Cisco serial interface received broadcasts

Posted on 2011-04-19
Last Modified: 2012-05-11
I have a cisco 2811 ISR router and I am gotting alot of broadcasts on the interface. Does any body know how to find out where the broadcasts are comming from?
Question by:remus91

    Author Comment

    the serial interface is connected to Sprint MPLS network and in less then a day I have received 6568 broadcasts on the interface.I have 3 other sites and those router have 0 bradcasts on the serial going to the same sprint MPLs network.
    LVL 9

    Expert Comment

    what type of protocol you're running on the serial ?
    LVL 17

    Expert Comment

    Can you paste your serial interface configuration?

    Author Comment

    Here is the serial interface configtion:
    interface Serial0/0/0:0
     description T1 to Sprint MPLS
     ip address x.x.x.x
     ip wccp 61 redirect out
     ip wccp 62 redirect in
     no fair-queue
     no cdp enable

    Author Comment

    Here is the sh interface for se0/0/0:0. I cleared the counters at 8:30am today I have got over 700 broadcast on the interface already today.

    WEB-GW1#sh int se 0/0/0:0
    Serial0/0/0:0 is up, line protocol is up
      Hardware is GT96K Serial
      Description: T1 to Sprint MPLS
      Internet address is x.x.x.x/30
      MTU 1500 bytes, BW 1536 Kbit/sec, DLY 20000 usec,
         reliability 255/255, txload 99/255, rxload 23/255
      Encapsulation HDLC, loopback not set
      Keepalive set (10 sec)
      Last input 00:00:00, output 00:00:00, output hang never
      Last clearing of "show interface" counters 01:59:53
      Input queue: 0/75/0/0 (size/max/drops/flushes); Total output drops: 212
      Queueing strategy: fifo
      Output queue: 0/40 (size/max)
      5 minute input rate 141000 bits/sec, 144 packets/sec
      5 minute output rate 600000 bits/sec, 169 packets/sec
         933008 packets input, 109708508 bytes, 0 no buffer
         Received 718 broadcasts (0 IP multicasts)
         0 runts, 0 giants, 0 throttles
         0 input errors, 0 CRC, 0 frame, 0 overrun, 0 ignored, 0 abort
         1079580 packets output, 477101977 bytes, 0 underruns
         0 output errors, 0 collisions, 0 interface resets
         0 unknown protocol drops
         0 output buffer failures, 0 output buffers swapped out

    LVL 17

    Expert Comment

    I can only assume the following.

    By default, Cisco routers does not forward IP packets addressed to any type of broadcast address - routers simply drops them or in case it’s ICMP echo to router’s directly connected broadcast subnet respond via echo reply to requestor.

    Check for "ip-directed broadcast" command (by default it's disabled, so probably you won't find).  

    Something is polling/attacking your router, but the packets are getting dropped.
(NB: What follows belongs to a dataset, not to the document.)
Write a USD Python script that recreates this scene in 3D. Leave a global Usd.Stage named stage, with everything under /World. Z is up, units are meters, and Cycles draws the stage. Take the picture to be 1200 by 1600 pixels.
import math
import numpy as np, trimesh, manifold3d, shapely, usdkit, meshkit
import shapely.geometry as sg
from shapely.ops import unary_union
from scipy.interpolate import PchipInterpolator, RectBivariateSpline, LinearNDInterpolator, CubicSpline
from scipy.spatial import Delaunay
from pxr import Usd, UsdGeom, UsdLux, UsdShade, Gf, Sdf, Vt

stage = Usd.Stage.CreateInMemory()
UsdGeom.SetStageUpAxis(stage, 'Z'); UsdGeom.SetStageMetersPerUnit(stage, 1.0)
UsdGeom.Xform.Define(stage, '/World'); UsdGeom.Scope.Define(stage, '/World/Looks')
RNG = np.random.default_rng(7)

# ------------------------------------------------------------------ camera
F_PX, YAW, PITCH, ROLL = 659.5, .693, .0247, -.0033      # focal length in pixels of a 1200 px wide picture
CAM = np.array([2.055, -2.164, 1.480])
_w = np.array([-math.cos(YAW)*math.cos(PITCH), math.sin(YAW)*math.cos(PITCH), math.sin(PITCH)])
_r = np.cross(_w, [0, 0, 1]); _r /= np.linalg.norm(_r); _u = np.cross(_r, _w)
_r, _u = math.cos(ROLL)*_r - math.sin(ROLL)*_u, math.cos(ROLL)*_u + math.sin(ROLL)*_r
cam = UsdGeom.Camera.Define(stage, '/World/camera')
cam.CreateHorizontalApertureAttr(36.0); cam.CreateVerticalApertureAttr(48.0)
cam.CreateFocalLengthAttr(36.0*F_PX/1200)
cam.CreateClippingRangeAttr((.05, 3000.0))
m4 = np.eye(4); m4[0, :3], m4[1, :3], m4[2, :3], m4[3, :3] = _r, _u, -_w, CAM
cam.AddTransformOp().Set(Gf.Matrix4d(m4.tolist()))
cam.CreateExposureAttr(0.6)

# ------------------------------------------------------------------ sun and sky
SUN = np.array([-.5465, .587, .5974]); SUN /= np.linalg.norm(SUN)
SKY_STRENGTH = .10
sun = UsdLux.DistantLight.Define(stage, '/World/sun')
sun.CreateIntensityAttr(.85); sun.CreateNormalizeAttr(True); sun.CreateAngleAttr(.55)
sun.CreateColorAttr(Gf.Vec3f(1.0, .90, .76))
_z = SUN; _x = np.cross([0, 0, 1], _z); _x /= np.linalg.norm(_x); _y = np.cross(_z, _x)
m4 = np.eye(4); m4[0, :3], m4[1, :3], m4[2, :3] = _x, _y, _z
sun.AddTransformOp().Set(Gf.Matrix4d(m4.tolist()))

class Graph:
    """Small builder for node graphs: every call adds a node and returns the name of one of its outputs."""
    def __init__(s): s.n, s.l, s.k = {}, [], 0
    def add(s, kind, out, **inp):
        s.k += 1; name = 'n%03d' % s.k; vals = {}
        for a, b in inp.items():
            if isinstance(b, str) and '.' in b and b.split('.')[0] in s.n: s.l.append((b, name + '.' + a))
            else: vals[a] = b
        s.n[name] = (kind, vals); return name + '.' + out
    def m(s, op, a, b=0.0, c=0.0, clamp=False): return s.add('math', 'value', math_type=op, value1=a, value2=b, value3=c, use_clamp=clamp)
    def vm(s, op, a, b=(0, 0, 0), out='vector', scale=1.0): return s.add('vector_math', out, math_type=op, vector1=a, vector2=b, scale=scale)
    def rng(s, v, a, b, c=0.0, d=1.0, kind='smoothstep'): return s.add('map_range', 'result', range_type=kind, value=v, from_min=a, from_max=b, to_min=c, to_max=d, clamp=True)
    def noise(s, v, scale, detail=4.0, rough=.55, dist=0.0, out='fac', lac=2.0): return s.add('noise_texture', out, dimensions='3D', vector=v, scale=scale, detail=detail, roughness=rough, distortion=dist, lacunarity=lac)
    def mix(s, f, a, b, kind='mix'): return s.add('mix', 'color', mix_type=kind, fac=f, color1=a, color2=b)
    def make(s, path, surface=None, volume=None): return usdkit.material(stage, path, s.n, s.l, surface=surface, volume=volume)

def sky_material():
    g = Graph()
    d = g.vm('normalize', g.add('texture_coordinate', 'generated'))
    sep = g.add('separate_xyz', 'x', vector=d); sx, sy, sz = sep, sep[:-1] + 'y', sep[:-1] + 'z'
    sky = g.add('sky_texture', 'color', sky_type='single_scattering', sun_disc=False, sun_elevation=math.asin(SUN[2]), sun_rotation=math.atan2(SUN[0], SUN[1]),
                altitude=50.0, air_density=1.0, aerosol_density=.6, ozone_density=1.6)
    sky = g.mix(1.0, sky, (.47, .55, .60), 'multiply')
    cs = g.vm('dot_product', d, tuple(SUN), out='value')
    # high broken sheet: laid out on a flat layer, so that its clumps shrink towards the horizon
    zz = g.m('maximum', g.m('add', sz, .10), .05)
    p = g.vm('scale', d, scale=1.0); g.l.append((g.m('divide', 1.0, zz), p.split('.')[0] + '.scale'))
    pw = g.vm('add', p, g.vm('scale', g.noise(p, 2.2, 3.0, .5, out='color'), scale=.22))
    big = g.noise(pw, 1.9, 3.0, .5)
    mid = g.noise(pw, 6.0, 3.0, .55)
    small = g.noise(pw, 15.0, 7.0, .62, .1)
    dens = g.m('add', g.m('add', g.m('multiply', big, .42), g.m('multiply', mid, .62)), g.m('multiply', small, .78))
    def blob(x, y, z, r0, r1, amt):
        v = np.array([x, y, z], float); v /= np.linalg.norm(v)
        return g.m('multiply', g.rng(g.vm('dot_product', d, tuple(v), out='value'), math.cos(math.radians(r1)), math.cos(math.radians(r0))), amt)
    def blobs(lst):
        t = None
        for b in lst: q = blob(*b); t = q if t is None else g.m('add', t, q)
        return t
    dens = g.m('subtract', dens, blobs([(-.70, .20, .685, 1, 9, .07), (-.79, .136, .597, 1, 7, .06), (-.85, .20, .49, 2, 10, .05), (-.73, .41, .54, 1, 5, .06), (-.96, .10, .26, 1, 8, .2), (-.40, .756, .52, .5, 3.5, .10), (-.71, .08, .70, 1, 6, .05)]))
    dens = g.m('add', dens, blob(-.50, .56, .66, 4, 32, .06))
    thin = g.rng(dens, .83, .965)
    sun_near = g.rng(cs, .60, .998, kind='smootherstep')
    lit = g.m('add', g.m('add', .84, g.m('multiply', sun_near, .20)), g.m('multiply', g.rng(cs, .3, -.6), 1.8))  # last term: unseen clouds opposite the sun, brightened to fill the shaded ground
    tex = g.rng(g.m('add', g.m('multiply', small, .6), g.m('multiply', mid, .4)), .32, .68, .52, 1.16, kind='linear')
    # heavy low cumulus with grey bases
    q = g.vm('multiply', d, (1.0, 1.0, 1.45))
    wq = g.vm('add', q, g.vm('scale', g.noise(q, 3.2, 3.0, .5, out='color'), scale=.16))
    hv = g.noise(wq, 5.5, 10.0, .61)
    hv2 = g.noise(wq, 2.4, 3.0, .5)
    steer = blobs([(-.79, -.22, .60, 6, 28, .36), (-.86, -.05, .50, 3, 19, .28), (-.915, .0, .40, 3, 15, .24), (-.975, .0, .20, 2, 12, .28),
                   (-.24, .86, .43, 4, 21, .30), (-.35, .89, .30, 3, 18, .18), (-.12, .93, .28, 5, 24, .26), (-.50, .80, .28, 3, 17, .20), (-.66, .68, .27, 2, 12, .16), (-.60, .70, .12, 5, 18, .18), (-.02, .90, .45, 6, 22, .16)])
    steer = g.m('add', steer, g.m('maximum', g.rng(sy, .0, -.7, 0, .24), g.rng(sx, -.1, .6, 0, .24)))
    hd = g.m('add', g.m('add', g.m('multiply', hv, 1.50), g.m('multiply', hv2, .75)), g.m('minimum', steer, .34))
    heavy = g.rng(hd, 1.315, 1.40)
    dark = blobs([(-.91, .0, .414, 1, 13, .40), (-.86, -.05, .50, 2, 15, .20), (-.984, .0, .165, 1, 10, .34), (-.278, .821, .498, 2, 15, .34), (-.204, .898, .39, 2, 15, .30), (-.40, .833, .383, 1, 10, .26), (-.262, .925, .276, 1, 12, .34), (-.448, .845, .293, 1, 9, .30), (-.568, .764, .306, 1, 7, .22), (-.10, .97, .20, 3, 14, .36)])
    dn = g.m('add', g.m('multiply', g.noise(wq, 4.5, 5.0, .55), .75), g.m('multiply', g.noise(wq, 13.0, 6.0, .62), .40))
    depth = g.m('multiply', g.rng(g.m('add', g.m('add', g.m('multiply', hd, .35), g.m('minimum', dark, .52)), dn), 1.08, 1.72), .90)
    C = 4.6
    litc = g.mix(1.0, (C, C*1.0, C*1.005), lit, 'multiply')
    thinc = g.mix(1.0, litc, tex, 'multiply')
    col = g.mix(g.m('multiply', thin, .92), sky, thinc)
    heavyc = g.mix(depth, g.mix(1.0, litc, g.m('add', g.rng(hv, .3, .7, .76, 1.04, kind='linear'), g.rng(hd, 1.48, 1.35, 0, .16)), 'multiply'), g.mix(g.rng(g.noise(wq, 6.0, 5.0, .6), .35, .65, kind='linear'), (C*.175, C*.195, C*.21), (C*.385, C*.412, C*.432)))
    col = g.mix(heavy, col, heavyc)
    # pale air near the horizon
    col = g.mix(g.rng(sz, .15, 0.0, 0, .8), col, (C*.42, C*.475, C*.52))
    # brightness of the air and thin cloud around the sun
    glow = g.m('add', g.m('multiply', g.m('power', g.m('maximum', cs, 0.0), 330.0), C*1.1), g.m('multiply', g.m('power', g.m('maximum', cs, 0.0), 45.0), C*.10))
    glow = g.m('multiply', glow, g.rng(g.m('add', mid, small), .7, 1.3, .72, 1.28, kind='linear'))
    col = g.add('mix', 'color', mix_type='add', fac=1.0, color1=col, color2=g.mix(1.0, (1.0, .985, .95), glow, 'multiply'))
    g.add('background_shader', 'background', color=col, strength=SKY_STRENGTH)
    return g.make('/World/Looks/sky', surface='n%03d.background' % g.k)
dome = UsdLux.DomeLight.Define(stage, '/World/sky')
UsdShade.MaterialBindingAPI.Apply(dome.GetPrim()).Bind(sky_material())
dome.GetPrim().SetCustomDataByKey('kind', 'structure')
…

Sprint will not do. You can use "debug ip packet" command to see what's happening in serial. Use it with caution because the debug command might leave your router unresponsive.

    LVL 9

    Expert Comment

    Looking at the choices I would summarize them here:
    1. using a debug ip packet command with and ACL. This would send packet information on the serial port.
    2. using netflow to export traffic flows
    3. using a packet copy from one interface to another. This is what I suggest, it's like SPAN feature on the switch but applied to the router. The nice thing about it you can use an ACL to filter what you need


    Accepted Solution

    I was able to find the answer to this issue. I was working with a tech from Sprint and found that the broadcasts on the serial interface was HDLC keepalives. We turned off keepalives on the serial interface and I stopped recieving broadcasts then turned the keepalives back on and started getting the broadcats again.

    Author Closing Comment

    Sprint helped me find the asnwer to this.